Il demeure que le recrutement et la gestion des enseignants souffrent d’une carence congénitale : le métier n’est pas valorisé en France. Comparé à d’autres systèmes éducatifs de pays de l’OCDE, et en particulier ceux réputés pour leur performances (Singapour, Corée du Sud, Singapour…), nos enseignants font figure de déclassés. La faiblesse des rémunérations, conjuguée à la difficulté du métier dans les zones sensibles, entraîne non seulement un absentéisme avéré et une forte vacance des postes dans ces dernières, mais aussi une crise de recrutement dans certaines discipline (mathématiques, anglais) dont les diplômés trouvent ailleurs des offres d’emploi plus attractives.

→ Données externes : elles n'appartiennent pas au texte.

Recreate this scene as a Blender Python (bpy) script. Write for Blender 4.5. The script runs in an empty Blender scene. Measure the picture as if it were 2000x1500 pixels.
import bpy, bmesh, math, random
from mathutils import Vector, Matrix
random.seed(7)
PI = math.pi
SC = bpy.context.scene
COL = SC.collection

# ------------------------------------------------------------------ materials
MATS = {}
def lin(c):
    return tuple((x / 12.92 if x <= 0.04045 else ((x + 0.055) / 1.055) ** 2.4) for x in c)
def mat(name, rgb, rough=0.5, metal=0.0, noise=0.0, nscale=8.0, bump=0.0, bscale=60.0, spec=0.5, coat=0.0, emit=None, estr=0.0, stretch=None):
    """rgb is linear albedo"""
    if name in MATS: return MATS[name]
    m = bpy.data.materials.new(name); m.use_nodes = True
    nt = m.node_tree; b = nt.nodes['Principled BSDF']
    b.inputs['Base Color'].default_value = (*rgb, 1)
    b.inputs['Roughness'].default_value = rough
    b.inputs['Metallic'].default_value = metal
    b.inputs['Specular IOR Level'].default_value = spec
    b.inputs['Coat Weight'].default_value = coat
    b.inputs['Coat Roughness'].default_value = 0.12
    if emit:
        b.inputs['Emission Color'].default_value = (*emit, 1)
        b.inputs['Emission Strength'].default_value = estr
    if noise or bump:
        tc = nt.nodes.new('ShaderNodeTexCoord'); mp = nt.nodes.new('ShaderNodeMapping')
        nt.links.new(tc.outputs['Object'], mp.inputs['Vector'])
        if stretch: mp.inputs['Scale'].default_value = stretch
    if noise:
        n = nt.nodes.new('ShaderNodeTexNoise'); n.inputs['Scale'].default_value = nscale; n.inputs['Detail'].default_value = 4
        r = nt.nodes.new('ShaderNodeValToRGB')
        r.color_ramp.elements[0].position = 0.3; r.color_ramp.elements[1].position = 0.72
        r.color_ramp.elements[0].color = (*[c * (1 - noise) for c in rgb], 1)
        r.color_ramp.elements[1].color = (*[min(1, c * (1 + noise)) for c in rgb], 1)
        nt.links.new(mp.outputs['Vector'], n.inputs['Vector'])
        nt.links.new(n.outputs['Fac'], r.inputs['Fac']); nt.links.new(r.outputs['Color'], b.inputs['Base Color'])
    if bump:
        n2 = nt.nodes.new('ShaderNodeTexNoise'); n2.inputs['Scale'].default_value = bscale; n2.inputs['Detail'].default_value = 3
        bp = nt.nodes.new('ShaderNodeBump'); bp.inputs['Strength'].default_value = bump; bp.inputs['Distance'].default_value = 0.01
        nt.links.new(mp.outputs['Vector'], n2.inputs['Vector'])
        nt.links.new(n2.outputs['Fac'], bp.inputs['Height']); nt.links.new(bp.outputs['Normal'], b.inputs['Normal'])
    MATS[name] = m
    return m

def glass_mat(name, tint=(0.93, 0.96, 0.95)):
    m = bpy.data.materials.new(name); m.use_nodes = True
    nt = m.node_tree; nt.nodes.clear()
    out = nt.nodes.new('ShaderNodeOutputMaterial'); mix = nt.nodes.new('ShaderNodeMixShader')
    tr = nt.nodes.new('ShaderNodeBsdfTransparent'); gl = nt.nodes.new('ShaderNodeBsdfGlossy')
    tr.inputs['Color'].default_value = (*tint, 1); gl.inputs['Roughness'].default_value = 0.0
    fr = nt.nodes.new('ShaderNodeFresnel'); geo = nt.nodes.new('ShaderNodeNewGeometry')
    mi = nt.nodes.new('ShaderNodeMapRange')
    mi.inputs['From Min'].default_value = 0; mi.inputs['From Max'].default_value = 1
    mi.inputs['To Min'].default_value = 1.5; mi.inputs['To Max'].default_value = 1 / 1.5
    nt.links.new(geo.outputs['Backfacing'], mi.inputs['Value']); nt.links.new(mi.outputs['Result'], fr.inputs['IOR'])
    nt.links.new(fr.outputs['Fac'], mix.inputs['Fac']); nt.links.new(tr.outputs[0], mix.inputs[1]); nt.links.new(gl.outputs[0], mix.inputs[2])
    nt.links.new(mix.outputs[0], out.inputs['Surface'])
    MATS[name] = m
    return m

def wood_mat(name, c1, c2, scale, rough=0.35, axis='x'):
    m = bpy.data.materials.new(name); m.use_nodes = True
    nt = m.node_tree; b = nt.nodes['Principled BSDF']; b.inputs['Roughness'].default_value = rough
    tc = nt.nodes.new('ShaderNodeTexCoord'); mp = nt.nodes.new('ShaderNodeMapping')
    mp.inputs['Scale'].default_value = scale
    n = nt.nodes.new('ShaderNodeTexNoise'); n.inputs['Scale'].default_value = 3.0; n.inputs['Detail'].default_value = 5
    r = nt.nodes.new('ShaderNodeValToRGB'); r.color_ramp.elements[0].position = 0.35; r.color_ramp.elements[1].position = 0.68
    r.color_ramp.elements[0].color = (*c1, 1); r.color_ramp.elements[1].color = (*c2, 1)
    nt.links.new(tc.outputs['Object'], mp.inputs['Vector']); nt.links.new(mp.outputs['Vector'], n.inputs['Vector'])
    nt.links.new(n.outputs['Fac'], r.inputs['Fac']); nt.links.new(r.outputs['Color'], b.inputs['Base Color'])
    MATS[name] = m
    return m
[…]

Le ministre tente de modifier cette situation et il a obtenu des finances publiques un avantage substantiel pour les enseignants des écoles REP + (prime annuelle de 3000 euros s’ajoutant aux avantages liés à ces zones et déjà en place). Toutefois, cette augmentation de rémunération reste trop modeste pour provoquer une évolution systémique. Rejoindre le niveau de vie des enseignants des pays performants obligerait à accroître leur traitement de 50 à 100 %... tout en leur imposant des exigences assez novatrices pour leur culture professionnelle. C’est sans doute une transformation globale du métier, de ses attendus, de son statut et de son mode de fonctionnement qu’il faudrait envisager. Mais même le talent du chouchou des sondages d’opinion (toutes proportions gardées : ce gouvernement connaît actuellement quelques difficultés d’image) est confronté à la redoutable alliance objective qui menace toute réforme : une défiance radicale des agents face au saut dans l’inconnu, et un refus de Bercy de considérer l’investissement massif dans l’éducation comme une option raisonnable.
En attendant, Jean-Michel Blanquer pousse son avantage et vient de présenter un projet de loi « pour une école de la confiance ». Au-delà des modifications législatives, on jugera sur les résultats. Sur ce point, il reste beaucoup à faire. Une publication récente de l’OCDE, reste sévère pour notre pays : 24 % des élèves du quartile le plus défavorisé réussissent de manière satisfaisante aux tests Pisa, lorsque ce taux atteint de 40 à 55 % dans les systèmes les plus efficaces. Le ministre ne dit pas autre chose : les dernières évaluations nationales, dont il a commenté les résultats la semaine dernière, soulignaient les difficultés d’un élève de CE1 sur 2 en calcul mental.